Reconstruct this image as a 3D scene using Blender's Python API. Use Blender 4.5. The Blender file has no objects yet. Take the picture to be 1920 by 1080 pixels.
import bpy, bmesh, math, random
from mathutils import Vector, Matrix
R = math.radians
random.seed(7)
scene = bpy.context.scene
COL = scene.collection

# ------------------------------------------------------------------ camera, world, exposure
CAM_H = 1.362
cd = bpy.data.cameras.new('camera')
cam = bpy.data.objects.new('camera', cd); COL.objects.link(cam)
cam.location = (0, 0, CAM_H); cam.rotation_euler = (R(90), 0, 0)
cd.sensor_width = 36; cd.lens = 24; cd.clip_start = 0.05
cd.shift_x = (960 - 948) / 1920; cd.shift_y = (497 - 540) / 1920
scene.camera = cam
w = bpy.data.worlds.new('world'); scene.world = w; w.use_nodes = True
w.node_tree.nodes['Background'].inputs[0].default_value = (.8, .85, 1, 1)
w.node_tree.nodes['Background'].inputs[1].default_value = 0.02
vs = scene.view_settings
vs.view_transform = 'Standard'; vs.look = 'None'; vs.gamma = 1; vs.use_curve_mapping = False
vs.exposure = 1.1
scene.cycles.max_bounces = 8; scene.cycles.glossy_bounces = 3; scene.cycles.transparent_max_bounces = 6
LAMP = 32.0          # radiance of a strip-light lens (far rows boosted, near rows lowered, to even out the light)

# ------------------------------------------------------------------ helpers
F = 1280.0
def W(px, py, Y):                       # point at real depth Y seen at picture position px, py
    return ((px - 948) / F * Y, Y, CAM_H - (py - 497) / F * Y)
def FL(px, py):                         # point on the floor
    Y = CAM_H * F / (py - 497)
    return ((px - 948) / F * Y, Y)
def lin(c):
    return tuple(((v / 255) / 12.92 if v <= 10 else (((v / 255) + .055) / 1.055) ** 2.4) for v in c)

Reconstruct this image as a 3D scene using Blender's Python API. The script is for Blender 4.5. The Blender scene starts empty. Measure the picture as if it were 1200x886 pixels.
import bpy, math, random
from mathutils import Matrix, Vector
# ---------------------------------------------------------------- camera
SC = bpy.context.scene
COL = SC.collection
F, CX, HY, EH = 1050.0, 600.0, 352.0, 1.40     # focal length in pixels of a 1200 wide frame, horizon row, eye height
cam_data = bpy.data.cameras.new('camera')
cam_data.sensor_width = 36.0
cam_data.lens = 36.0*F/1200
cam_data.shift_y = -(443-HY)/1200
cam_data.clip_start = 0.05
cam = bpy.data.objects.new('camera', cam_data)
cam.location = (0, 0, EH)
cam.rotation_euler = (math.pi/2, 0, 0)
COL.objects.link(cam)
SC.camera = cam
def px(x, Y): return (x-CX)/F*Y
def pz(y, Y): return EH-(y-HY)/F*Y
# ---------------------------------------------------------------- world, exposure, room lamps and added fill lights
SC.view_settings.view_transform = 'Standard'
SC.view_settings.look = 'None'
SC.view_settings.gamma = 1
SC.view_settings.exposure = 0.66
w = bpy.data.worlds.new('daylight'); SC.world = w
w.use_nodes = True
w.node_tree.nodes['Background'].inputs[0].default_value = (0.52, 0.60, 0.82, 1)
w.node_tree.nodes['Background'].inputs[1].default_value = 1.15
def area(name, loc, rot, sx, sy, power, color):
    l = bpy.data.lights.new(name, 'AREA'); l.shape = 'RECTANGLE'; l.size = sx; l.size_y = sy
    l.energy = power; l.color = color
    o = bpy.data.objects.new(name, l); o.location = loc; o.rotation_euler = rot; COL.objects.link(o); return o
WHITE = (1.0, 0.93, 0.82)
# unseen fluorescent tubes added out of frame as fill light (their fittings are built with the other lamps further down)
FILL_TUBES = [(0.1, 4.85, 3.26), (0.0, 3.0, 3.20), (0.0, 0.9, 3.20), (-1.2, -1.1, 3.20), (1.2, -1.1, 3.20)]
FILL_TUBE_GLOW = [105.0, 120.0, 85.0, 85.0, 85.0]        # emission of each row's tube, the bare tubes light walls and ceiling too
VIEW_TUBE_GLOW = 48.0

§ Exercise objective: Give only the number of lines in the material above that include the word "image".

§ Response: 2